**Goal of the exercise:** List every line in this data where the string "with" occurs.

(3D scene scripts)

-----

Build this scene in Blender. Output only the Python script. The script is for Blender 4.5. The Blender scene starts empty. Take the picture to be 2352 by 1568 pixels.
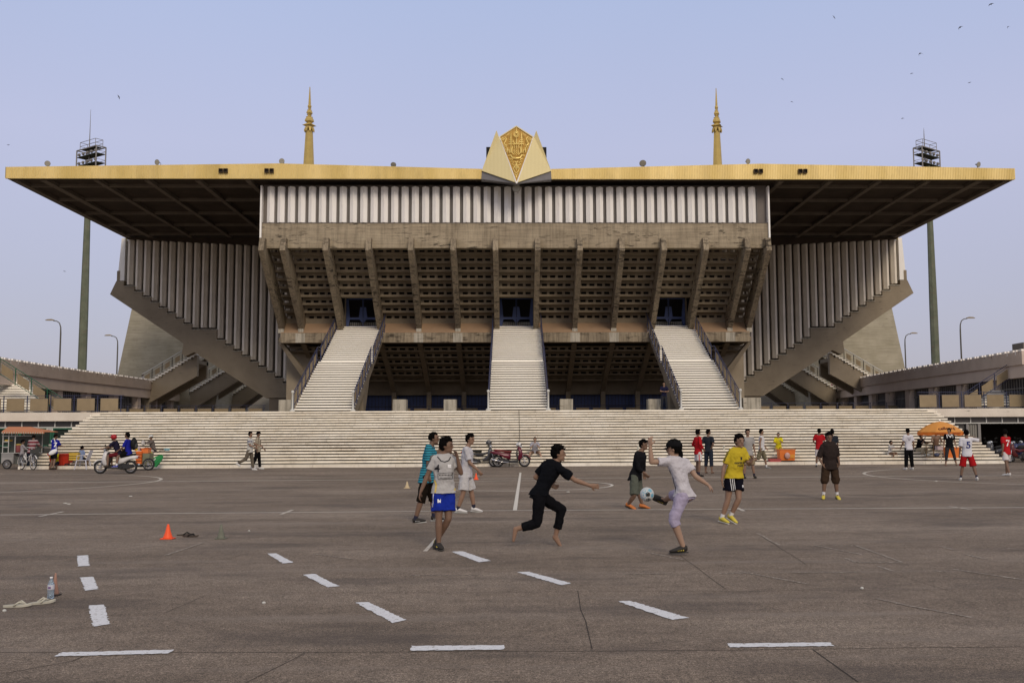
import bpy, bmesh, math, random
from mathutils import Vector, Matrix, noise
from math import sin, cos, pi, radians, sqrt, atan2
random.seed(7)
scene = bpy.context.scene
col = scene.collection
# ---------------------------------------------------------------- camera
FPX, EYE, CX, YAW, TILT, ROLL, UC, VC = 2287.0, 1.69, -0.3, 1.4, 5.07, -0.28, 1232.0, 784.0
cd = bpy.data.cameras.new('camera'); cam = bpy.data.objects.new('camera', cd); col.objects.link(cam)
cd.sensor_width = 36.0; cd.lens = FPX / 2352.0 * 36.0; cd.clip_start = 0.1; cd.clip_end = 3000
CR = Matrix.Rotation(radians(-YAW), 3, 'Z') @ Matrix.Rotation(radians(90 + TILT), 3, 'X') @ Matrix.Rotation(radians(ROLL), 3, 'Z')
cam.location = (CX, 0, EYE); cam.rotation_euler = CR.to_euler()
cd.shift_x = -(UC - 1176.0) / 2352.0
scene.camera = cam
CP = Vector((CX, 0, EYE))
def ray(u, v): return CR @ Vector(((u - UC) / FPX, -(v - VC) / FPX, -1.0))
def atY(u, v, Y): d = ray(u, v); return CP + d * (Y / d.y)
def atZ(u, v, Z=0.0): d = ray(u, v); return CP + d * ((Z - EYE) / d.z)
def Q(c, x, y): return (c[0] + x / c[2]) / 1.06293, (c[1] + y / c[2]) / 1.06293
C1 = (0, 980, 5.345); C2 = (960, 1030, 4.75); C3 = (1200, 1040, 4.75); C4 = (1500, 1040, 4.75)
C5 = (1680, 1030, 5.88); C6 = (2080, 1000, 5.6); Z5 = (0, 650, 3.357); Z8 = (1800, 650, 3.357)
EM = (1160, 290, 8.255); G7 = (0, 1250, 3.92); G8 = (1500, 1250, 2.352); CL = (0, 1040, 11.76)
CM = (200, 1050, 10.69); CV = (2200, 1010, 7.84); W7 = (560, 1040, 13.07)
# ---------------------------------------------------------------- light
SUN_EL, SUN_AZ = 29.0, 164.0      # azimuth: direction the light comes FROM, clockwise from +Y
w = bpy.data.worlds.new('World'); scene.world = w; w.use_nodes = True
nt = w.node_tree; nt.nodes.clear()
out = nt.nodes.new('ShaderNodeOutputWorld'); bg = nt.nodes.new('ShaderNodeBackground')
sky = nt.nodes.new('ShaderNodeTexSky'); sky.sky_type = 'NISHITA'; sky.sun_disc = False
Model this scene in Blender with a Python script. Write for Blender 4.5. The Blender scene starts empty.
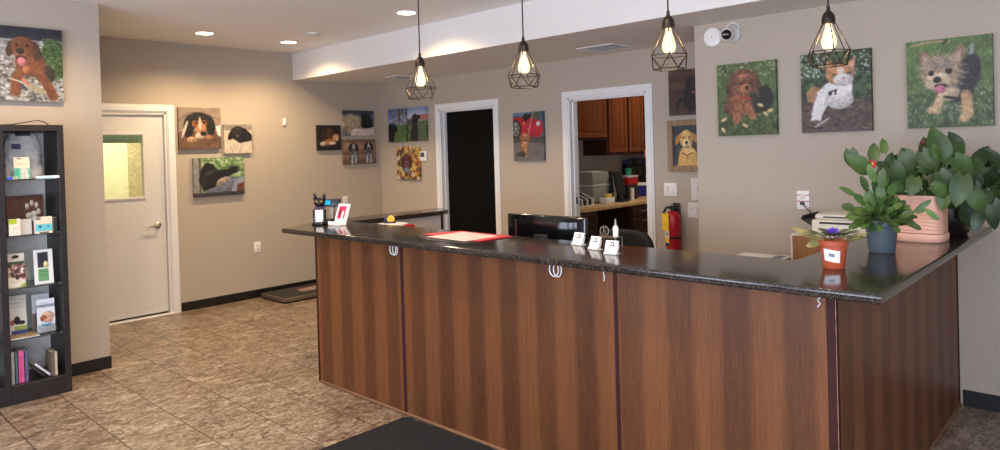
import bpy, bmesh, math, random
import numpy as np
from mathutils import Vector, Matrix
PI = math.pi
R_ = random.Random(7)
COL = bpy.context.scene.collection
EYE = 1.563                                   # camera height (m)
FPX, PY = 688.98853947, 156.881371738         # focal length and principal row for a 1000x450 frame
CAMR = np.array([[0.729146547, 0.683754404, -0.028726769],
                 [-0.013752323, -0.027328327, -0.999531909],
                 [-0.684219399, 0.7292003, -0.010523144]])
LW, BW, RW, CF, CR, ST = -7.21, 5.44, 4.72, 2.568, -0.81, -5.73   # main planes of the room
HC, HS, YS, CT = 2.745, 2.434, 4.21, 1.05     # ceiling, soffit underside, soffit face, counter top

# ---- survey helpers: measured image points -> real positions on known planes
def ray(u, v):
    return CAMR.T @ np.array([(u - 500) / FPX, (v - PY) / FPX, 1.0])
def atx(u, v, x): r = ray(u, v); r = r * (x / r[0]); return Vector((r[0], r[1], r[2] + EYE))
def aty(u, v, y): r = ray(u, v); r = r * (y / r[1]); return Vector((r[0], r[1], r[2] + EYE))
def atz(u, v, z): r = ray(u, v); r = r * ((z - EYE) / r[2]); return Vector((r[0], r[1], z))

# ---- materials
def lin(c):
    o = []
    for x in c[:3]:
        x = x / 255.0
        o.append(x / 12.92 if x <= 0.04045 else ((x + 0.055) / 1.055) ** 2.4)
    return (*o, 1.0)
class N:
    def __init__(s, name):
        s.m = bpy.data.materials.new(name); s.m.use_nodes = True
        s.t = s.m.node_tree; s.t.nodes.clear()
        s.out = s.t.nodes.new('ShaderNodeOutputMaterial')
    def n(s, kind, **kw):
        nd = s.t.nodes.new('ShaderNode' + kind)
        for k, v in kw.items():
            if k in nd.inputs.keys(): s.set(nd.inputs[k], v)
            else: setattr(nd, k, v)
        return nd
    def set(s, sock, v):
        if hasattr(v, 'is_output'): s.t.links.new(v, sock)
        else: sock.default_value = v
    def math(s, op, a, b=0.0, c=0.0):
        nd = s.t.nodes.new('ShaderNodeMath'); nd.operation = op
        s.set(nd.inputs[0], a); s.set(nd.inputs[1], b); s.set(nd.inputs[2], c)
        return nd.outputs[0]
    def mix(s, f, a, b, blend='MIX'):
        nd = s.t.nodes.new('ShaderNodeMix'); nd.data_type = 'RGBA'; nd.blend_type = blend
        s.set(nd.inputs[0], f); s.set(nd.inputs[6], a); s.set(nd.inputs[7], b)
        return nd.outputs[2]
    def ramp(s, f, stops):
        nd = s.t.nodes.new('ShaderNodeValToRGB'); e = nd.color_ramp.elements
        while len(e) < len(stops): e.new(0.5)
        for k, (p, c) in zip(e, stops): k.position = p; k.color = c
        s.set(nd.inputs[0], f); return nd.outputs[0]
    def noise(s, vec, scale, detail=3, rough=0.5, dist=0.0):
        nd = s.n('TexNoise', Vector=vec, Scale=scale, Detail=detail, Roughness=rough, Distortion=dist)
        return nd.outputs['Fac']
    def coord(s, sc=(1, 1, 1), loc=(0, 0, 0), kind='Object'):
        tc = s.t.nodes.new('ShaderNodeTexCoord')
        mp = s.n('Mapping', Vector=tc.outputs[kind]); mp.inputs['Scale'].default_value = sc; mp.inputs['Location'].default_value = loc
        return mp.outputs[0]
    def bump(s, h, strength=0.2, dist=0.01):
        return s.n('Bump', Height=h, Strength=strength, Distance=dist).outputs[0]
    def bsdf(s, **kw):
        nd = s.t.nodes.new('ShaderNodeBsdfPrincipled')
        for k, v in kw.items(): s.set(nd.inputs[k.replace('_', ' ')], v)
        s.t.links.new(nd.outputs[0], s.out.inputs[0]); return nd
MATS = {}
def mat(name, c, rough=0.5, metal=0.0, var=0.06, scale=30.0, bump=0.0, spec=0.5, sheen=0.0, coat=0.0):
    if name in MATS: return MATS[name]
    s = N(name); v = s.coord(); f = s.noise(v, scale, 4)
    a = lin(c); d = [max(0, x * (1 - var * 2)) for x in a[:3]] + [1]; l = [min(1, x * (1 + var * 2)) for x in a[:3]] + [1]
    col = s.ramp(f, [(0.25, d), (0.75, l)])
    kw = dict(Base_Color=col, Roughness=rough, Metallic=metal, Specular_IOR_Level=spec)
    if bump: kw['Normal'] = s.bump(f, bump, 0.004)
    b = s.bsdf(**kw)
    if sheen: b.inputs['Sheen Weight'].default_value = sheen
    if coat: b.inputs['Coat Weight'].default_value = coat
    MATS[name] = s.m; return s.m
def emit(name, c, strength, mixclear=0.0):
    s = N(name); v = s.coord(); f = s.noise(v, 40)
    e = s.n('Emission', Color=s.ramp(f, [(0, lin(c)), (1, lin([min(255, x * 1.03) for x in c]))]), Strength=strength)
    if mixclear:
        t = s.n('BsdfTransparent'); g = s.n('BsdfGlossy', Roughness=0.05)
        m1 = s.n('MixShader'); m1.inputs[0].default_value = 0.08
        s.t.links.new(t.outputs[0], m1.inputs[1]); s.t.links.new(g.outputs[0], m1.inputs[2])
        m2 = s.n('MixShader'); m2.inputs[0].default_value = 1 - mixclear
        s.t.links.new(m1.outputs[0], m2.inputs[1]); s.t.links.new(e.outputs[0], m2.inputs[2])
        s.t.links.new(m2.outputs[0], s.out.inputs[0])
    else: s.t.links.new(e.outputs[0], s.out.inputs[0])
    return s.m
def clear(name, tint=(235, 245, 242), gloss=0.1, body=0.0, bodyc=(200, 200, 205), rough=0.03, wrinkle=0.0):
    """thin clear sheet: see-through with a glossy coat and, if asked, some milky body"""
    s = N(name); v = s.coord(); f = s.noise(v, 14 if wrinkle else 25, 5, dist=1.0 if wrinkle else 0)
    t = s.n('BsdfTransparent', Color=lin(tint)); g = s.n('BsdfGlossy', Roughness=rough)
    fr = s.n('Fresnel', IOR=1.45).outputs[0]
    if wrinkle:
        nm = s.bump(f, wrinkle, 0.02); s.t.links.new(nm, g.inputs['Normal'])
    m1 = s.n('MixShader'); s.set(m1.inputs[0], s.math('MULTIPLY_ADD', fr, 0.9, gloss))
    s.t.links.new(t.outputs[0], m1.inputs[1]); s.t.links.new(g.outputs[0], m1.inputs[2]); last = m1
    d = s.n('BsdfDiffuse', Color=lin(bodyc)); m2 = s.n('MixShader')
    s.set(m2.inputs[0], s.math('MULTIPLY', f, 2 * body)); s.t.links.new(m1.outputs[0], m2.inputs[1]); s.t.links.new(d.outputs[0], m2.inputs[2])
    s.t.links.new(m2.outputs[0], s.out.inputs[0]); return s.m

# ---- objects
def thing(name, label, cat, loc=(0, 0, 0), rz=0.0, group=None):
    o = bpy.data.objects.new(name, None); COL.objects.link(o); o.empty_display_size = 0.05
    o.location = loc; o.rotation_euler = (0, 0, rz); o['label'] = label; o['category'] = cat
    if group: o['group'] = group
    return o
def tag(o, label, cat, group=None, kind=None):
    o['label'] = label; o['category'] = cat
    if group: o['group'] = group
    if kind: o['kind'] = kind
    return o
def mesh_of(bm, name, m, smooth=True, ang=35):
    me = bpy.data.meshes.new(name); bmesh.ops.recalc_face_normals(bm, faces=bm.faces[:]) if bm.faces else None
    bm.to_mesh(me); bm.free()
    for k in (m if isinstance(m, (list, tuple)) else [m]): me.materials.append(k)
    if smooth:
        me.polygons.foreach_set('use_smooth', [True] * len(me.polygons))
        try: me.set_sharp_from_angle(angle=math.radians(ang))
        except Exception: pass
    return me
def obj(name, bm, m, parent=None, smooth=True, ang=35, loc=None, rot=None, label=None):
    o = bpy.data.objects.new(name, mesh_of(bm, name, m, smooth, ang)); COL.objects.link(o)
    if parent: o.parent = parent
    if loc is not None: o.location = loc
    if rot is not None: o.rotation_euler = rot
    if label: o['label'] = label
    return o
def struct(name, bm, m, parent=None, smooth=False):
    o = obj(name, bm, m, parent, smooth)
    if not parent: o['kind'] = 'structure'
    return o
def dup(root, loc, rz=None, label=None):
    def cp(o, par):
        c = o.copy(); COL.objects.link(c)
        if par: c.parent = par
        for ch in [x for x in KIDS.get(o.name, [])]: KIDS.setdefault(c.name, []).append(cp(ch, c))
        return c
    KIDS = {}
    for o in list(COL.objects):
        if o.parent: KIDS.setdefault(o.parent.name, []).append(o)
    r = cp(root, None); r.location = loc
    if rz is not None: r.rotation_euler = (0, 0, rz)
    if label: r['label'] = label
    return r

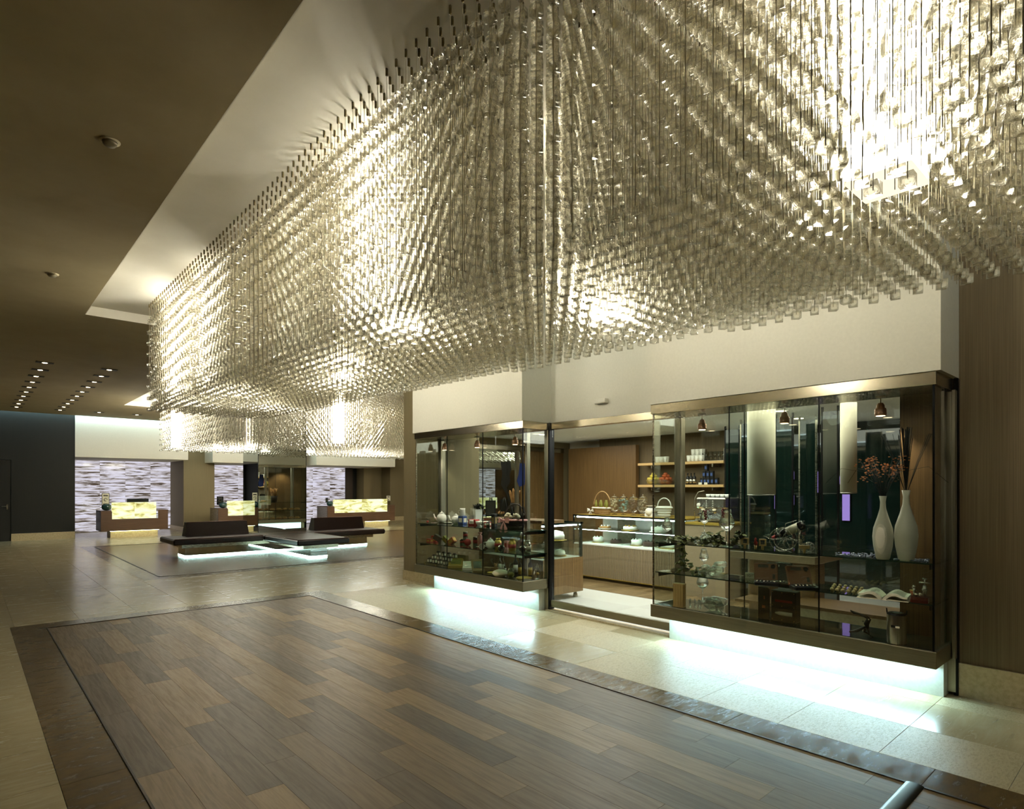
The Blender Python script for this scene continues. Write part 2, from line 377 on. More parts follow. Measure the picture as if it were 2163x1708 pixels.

-----

**Exercise result:**
Model this scene in Blender with a Python script. Write for Blender 4.5. The Blender scene starts empty.
    """thin clear sheet: see-through with a glossy coat and, if asked, some milky body"""